Request.
Every line from the line containing "b = MB(); x1" through the final line below is to be repeated exactly; no other line is.

Dataset section.
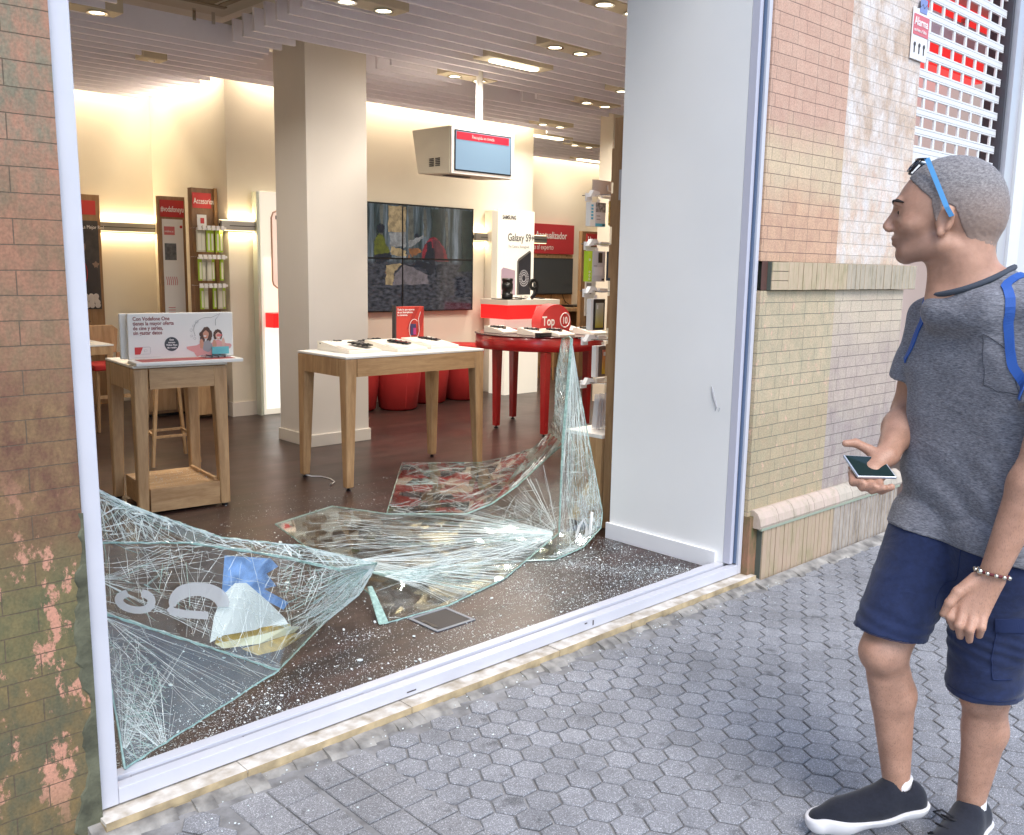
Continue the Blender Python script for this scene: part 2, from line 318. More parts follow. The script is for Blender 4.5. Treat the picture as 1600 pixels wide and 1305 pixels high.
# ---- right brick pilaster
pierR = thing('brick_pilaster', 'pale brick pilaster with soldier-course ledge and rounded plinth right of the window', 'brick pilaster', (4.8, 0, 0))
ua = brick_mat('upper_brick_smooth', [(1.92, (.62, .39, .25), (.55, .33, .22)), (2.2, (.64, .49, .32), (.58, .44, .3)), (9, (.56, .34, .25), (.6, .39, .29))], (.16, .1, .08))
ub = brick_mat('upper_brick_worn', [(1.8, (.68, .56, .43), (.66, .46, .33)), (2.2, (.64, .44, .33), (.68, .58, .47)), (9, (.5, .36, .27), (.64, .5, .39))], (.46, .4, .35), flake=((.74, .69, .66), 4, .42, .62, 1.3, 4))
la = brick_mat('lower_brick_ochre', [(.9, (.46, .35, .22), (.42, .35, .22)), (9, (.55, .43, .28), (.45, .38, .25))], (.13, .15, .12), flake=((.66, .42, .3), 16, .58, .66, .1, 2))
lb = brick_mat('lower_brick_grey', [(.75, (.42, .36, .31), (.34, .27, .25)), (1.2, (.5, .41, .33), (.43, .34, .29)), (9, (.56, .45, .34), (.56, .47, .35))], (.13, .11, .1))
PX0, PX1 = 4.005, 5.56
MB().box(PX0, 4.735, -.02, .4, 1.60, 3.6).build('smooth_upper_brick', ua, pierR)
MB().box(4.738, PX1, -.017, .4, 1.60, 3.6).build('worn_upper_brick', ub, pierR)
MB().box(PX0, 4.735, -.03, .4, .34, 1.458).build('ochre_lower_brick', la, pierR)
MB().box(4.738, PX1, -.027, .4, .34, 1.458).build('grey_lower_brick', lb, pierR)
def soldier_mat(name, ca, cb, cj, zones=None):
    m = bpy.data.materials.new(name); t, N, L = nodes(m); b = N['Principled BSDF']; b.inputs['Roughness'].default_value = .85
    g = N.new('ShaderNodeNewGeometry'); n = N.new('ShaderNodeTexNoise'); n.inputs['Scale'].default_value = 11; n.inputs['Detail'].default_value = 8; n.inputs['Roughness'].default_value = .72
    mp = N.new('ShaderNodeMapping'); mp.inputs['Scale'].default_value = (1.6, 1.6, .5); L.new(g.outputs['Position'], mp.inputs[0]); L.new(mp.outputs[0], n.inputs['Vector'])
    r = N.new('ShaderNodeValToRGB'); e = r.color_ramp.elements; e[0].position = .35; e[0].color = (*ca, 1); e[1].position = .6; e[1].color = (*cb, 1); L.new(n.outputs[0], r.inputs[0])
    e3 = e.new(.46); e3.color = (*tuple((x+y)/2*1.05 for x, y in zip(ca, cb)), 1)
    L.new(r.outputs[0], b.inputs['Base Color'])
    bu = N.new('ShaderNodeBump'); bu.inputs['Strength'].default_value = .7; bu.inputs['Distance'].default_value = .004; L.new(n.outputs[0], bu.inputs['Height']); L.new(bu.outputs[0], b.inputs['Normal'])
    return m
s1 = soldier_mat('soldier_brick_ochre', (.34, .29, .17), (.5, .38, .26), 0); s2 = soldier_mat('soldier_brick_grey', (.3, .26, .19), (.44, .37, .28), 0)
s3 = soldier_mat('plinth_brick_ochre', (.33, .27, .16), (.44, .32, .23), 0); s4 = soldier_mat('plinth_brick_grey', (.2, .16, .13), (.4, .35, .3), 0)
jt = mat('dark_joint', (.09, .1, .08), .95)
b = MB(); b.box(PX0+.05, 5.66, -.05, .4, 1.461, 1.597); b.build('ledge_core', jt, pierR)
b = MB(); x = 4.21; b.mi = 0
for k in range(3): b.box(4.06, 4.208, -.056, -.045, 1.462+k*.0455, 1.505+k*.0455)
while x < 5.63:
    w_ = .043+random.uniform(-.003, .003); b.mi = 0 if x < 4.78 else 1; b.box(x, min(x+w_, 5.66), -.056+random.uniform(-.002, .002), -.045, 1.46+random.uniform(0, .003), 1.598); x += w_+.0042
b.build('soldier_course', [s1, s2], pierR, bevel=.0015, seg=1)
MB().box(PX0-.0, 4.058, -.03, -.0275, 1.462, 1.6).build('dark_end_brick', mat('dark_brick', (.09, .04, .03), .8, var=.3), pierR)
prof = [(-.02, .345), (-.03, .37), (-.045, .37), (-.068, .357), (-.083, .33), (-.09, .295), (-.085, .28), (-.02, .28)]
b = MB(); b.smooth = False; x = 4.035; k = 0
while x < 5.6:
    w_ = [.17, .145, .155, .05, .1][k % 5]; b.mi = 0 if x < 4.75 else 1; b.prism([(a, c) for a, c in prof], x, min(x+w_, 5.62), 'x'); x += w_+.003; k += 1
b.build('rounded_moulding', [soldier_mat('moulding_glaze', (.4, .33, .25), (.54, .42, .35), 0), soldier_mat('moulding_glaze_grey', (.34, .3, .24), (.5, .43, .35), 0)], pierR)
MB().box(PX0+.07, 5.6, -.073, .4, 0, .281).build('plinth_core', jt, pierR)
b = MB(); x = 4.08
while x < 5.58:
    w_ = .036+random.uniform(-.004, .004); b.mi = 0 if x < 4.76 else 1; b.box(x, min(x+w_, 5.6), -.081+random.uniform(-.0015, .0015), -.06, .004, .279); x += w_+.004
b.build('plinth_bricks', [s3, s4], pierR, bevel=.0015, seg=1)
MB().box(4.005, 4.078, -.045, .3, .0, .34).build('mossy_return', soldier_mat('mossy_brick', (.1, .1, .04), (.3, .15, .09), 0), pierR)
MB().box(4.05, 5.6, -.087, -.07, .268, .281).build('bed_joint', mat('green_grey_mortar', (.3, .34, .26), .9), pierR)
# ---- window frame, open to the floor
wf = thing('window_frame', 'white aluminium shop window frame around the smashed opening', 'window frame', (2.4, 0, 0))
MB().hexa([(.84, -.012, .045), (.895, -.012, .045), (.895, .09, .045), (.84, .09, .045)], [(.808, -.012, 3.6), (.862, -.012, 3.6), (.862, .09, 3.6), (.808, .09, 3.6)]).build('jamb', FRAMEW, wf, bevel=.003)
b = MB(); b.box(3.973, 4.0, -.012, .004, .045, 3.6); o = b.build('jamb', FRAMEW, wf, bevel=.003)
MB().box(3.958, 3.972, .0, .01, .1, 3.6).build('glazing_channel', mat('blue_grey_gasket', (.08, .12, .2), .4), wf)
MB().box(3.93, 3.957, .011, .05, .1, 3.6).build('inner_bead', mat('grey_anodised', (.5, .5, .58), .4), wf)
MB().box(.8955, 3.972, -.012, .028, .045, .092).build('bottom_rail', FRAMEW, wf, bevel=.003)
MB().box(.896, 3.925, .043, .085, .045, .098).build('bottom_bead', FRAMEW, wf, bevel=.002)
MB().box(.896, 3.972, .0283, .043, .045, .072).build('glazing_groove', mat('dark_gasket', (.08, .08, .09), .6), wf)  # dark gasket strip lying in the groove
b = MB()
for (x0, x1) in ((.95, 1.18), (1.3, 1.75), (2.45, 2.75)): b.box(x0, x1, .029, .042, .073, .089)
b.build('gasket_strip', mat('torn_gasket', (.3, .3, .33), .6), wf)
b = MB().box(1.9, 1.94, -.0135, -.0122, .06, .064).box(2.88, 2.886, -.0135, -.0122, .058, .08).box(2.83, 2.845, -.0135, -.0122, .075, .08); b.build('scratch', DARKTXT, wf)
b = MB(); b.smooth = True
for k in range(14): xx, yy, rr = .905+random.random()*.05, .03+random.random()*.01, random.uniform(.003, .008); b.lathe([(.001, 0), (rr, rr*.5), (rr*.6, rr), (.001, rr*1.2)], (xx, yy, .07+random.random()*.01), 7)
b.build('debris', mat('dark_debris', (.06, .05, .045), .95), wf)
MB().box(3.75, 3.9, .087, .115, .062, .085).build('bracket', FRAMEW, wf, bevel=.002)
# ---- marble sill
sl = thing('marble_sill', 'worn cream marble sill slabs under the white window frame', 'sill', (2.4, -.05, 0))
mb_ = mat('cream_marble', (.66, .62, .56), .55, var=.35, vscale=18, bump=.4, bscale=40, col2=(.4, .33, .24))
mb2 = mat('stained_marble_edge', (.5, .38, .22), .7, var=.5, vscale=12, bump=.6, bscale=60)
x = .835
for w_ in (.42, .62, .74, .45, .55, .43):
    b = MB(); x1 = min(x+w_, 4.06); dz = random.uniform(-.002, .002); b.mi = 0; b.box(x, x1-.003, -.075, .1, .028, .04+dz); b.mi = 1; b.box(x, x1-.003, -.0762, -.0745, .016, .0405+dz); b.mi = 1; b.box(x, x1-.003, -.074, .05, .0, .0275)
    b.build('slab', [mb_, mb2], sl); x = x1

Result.
    b = MB(); x1 = min(x+w_, 4.06); dz = random.uniform(-.002, .002); b.mi = 0; b.box(x, x1-.003, -.075, .1, .028, .04+dz); b.mi = 1; b.box(x, x1-.003, -.0762, -.0745, .016, .0405+dz); b.mi = 1; b.box(x, x1-.003, -.074, .05, .0, .0275)
    b.build('slab', [mb_, mb2], sl); x = x1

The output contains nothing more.